6.12.05

one wordstormy summer night and we heard the thunder earlier, then when the rain came, it was sudden, thunder on the aluminium tile roof, so loud i barely heard my feet running over the rattly floor to my bedroom, i barely heard the squeak of the metal frame as I grabbed the louvre pane and pushed it shut. i should have used the handle, the glass pane snapped and i stopped and stared at the blood pumping in spurts from the tip of my finger, the rain suddenly seemed silent and i could hear that blood pumping above everything else...pain?

9.11.05

oneword.: free: "what is free? It just takes the right attitude and there is so much that is free, you, the air you breathe, the smile you give to someone you don't know..just because "

3.11.05

oneword.: drove: "last saturday I drove west, the roads i take now are not the roads that used to lead me home and i didn't make it all the way but the air out there still feels the same and the books in the cupboards still smell just like they always have "

27.9.05

oneword.: theme: "My theme today is quiet. I turn the music off and I listen to the wind in the tops of the trees. I listen to the birds out there and in the distance the soft hum of the cars down on the main road. When I answer the phone my voice is soft and I feel a little lost in time as if the world has slowed down. It is so quiet."

21.9.05

oneword.: influence: "I remember coughing up blood that morning and went I went outside there you were, tucking into your first beer of the day, at 8am. I laughed at you then and I look back now and wonder did my amusement influence you in any way? Did the fact that we all thought alcohol abuse was funny then steer you in the direction you took? I can't ask you now just like I can't ask you if you still drink or what jail was really like. "

18.8.05

oneword.: frosting: "We called it the 'red cupboard' and it was cosy there, with the mixmaster and the good china in the sloped dimple sliding glass overhead cupboards. The laminex was red with silver metal strips around the edge. Grandma would mix the frosting and I would stand on the chipped white stool, and wait. "

28.7.05

oneword.: apparent: "it was apparent from the beginning, we tried to ignore it i think, we cringed when people made jokes and it did hurt, because no matter how much you try it is still never easy to accept that someone you love is a bit different and you still wonder if maybe, just maybe it is your fault? "

8.6.05

oneword.: speck: "just a speck on the horizon, i turned my head and watched you shrink in the back window of the taxi that day. i have never seen you again, you in your khaki duffle coat and doc martins, your hands thrust deep into your pockets, you stood there shrinking while your kisses were still hot on my body. "

6.4.05

oneword.: slip: "and again i slip, slowly, quietly..the mire is deep this time, like muck in the bulls yard, the stench overtakes me and it is only that which stop me from letting it take me when i tell them, they pretend they do not hear me, they keep talking amongst themselves "

31.3.05

oneword.: outside: "It is raining, the water stripes the glass in my office blurring the world and making me want to blink until the sun shines again.
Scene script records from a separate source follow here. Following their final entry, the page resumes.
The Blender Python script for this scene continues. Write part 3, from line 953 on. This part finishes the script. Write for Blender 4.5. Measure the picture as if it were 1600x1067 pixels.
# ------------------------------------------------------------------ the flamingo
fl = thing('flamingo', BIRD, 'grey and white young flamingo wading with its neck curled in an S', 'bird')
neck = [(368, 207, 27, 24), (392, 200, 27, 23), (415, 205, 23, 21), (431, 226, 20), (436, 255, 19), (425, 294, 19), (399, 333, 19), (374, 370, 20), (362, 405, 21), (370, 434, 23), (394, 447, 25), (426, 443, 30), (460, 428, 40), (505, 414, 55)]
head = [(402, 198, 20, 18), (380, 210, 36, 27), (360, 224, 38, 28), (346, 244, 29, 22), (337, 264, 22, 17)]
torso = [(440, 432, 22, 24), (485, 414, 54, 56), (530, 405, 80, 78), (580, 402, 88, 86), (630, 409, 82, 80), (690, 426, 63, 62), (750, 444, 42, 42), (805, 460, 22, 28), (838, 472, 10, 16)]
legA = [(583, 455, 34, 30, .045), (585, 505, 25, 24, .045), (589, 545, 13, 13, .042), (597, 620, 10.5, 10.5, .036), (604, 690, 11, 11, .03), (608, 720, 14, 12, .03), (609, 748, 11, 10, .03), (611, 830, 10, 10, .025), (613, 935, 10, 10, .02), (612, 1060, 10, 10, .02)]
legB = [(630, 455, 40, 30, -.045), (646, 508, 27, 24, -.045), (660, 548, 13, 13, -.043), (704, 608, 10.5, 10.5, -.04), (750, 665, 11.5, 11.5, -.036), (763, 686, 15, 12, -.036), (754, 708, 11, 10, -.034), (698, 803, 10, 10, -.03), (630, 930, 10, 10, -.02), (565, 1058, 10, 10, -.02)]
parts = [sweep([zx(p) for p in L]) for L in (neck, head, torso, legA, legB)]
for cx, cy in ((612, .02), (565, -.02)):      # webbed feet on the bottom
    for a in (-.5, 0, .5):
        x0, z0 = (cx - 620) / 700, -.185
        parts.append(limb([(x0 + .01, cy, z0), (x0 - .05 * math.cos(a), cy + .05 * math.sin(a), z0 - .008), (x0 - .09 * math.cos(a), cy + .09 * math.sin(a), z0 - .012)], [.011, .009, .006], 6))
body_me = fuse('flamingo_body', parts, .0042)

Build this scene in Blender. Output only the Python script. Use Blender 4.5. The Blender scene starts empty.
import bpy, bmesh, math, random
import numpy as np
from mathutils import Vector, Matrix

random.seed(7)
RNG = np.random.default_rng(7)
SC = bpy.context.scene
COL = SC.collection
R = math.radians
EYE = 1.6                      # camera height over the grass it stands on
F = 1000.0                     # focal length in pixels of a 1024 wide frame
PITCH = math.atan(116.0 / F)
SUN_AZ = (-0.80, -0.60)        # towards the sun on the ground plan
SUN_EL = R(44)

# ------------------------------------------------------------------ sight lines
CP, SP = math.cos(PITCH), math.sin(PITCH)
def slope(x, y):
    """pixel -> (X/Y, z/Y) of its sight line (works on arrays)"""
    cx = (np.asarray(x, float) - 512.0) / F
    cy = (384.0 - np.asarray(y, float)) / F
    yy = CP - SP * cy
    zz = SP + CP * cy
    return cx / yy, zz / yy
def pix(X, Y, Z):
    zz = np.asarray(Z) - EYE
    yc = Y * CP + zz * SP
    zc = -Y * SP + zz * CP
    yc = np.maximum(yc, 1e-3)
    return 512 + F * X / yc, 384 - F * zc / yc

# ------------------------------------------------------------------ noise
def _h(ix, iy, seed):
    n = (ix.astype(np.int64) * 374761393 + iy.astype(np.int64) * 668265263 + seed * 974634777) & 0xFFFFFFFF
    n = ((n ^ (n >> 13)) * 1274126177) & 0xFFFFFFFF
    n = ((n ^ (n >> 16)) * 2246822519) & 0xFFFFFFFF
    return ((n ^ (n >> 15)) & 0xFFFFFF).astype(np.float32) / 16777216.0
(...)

Or making me want to climb into bed, naked and warm and not alone. Outside it is raining. "

11.3.05

oneword.: pendant: "We bought them at the show, the three of us. My two boys and me. I can't remember what theirs were like but mine was a metal heart with my name engraved on it. Paul's chain got tangled once and I fixed it for him. Philip was jealous. "

2.3.05

oneword.: stitch: "She was friends with my Grandma. She would come to school each friday afternoon with reels of cotton and sharp little needles. I sat there swinging my legs and it didn't matter how much I tried may hands were too young to stich a neat line. The others would whisper, turn and snicker. "

17.2.05

oneword.: office: "It is cool in here, so I take breaks from daily chores and try to work but my heart isn't in it. My heart infact seems to be missing altogether. Instead I have a huge empty hole filled with hot air, I guess with that I should be doubly glad that the office is air conditioned. "

9.2.05

oneword.: string: "My grandmother told me to tie the piece of string around my finger and then she was sure I would not forget, but when I saw that string there, later in the day, all I could remember was that I was supposed to remember something but what? "

4.2.05

oneword.: incredible: "It was an incredible feeling, I remember thinking that there was no way I could really deserve something like that. Me? So we sat out there on that concrete porch until the wee hours , and for once, my life was perfect. "

12.1.05

oneword.: fuel: "The first time in the gas station my hands shook and I was so self-conscious not to let the fuel spill down the car. It all went perfectly until I drove away with my sunglasses on the roof. "

8.1.05

oneword.: hit: "It is like being hit, the look she gives me, I see her calculating the power of it, throwing at at me with the knowledge that she is striking a blow hard enough to wind me."

7.1.05

oneword.: footage: "I can't see this word and not think of what we have seen in the last few weeks, the utter devastation, the complete horror and the raw heart breaking grief. I can only wish love and peace and plenty on those poor tsunami affected people. "

3.1.05

oneword.: worth: "is that all it is, a perception of self-worth? is that the one thing that can control each and every person's destiny? i thought we were all worth more than that."